→ TASK GOAL
Leave the pictures out. Return all other data exactly.

==================================================

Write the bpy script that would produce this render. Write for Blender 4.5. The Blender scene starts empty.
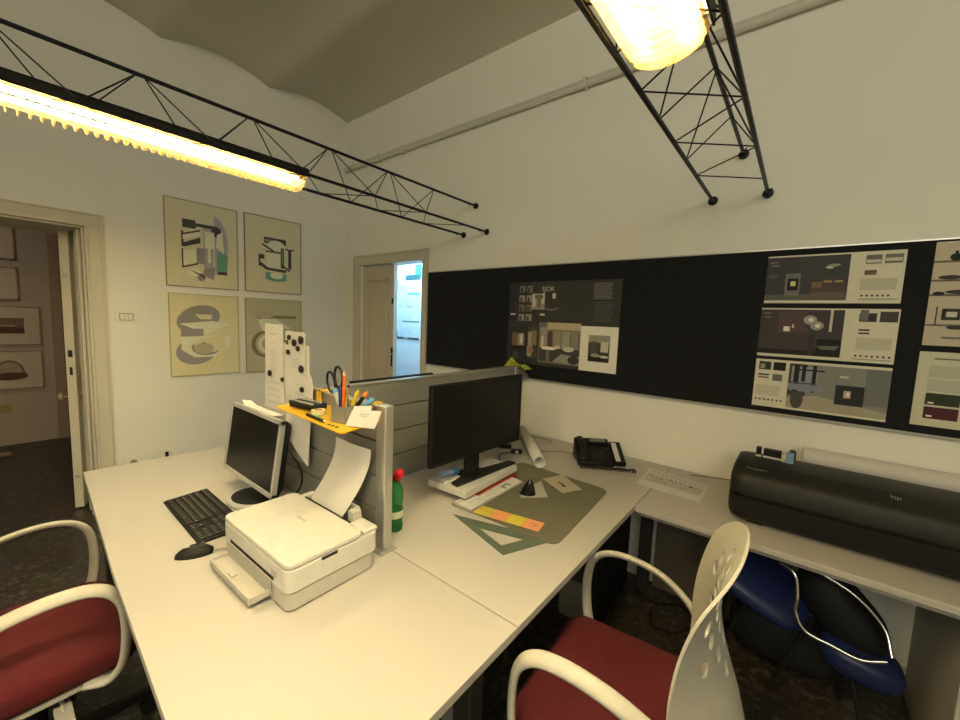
import bpy, math, random
from mathutils import Vector, Matrix, Euler
random.seed(7)
PI = math.pi
COL = bpy.context.scene.collection
SC = bpy.context.scene

# ------------------------------------------------------------------ colours and materials
def s2l(c):
    c = c/255.0
    return c/12.92 if c <= 0.04045 else ((c+0.055)/1.055)**2.4
def lin(r, g, b): return (s2l(r), s2l(g), s2l(b))
def under(r, g, b, w=(215, 200, 155), k=0.80):
    """albedo of a thing that looks (r,g,b) where white paper looks w under the warm lamps"""
    a = lin(r, g, b); q = lin(*w)
    return tuple(min(0.9, a[i]/q[i]*k) for i in range(3))
MC = {}
def mat(name, rgb, rough=0.6, metal=0.0, var=0.04, scale=30.0, bump=0.0, bscale=200.0, spec=0.5, alpha=1.0, trans=0.0, ior=1.45, sheen=0.0, coat=0.0):
    if name in MC: return MC[name]
    m = bpy.data.materials.new(name); m.use_nodes = True
    nt = m.node_tree; b = nt.nodes['Principled BSDF']
    b.inputs['Roughness'].default_value = rough
    b.inputs['Metallic'].default_value = metal
    b.inputs['Specular IOR Level'].default_value = spec
    b.inputs['IOR'].default_value = ior
    b.inputs['Transmission Weight'].default_value = trans
    b.inputs['Coat Weight'].default_value = coat
    b.inputs['Alpha'].default_value = alpha
    if sheen: b.inputs['Sheen Weight'].default_value = sheen
    tc = nt.nodes.new('ShaderNodeTexCoord')
    n = nt.nodes.new('ShaderNodeTexNoise'); n.inputs['Scale'].default_value = scale; n.inputs['Detail'].default_value = 3
    nt.links.new(tc.outputs['Object'], n.inputs['Vector'])
    r = nt.nodes.new('ShaderNodeValToRGB')
    lo = tuple(max(0, c*(1-var)) for c in rgb)+(1,); hi = tuple(min(1, c*(1+var)) for c in rgb)+(1,)
    r.color_ramp.elements[0].position = 0.3; r.color_ramp.elements[1].position = 0.7
    r.color_ramp.elements[0].color = lo; r.color_ramp.elements[1].color = hi
    nt.links.new(n.outputs['Fac'], r.inputs['Fac']); nt.links.new(r.outputs['Color'], b.inputs['Base Color'])
    if bump:
        n2 = nt.nodes.new('ShaderNodeTexNoise'); n2.inputs['Scale'].default_value = bscale; n2.inputs['Detail'].default_value = 2
        nt.links.new(tc.outputs['Object'], n2.inputs['Vector'])
        bp = nt.nodes.new('ShaderNodeBump'); bp.inputs['Strength'].default_value = bump; bp.inputs['Distance'].default_value = 0.01
        nt.links.new(n2.outputs['Fac'], bp.inputs['Height']); nt.links.new(bp.outputs['Normal'], b.inputs['Normal'])
    MC[name] = m; return m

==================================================

→ EXERCISE SOLUTION
Write the bpy script that would produce this render. Write for Blender 4.5. The Blender scene starts empty.
import bpy, math, random
from mathutils import Vector, Matrix, Euler
random.seed(7)
PI = math.pi
COL = bpy.context.scene.collection
SC = bpy.context.scene

# ------------------------------------------------------------------ colours and materials
def s2l(c):
    c = c/255.0
    return c/12.92 if c <= 0.04045 else ((c+0.055)/1.055)**2.4
def lin(r, g, b): return (s2l(r), s2l(g), s2l(b))
def under(r, g, b, w=(215, 200, 155), k=0.80):
    """albedo of a thing that looks (r,g,b) where white paper looks w under the warm lamps"""
    a = lin(r, g, b); q = lin(*w)
    return tuple(min(0.9, a[i]/q[i]*k) for i in range(3))
MC = {}
def mat(name, rgb, rough=0.6, metal=0.0, var=0.04, scale=30.0, bump=0.0, bscale=200.0, spec=0.5, alpha=1.0, trans=0.0, ior=1.45, sheen=0.0, coat=0.0):
    if name in MC: return MC[name]
    m = bpy.data.materials.new(name); m.use_nodes = True
    nt = m.node_tree; b = nt.nodes['Principled BSDF']
    b.inputs['Roughness'].default_value = rough
    b.inputs['Metallic'].default_value = metal
    b.inputs['Specular IOR Level'].default_value = spec
    b.inputs['IOR'].default_value = ior
    b.inputs['Transmission Weight'].default_value = trans
    b.inputs['Coat Weight'].default_value = coat
    b.inputs['Alpha'].default_value = alpha
    if sheen: b.inputs['Sheen Weight'].default_value = sheen
    tc = nt.nodes.new('ShaderNodeTexCoord')
    n = nt.nodes.new('ShaderNodeTexNoise'); n.inputs['Scale'].default_value = scale; n.inputs['Detail'].default_value = 3
    nt.links.new(tc.outputs['Object'], n.inputs['Vector'])
    r = nt.nodes.new('ShaderNodeValToRGB')
    lo = tuple(max(0, c*(1-var)) for c in rgb)+(1,); hi = tuple(min(1, c*(1+var)) for c in rgb)+(1,)
    r.color_ramp.elements[0].position = 0.3; r.color_ramp.elements[1].position = 0.7
    r.color_ramp.elements[0].color = lo; r.color_ramp.elements[1].color = hi
    nt.links.new(n.outputs['Fac'], r.inputs['Fac']); nt.links.new(r.outputs['Color'], b.inputs['Base Color'])
    if bump:
        n2 = nt.nodes.new('ShaderNodeTexNoise'); n2.inputs['Scale'].default_value = bscale; n2.inputs['Detail'].default_value = 2
        nt.links.new(tc.outputs['Object'], n2.inputs['Vector'])
        bp = nt.nodes.new('ShaderNodeBump'); bp.inputs['Strength'].default_value = bump; bp.inputs['Distance'].default_value = 0.01
        nt.links.new(n2.outputs['Fac'], bp.inputs['Height']); nt.links.new(bp.outputs['Normal'], b.inputs['Normal'])
    MC[name] = m; return m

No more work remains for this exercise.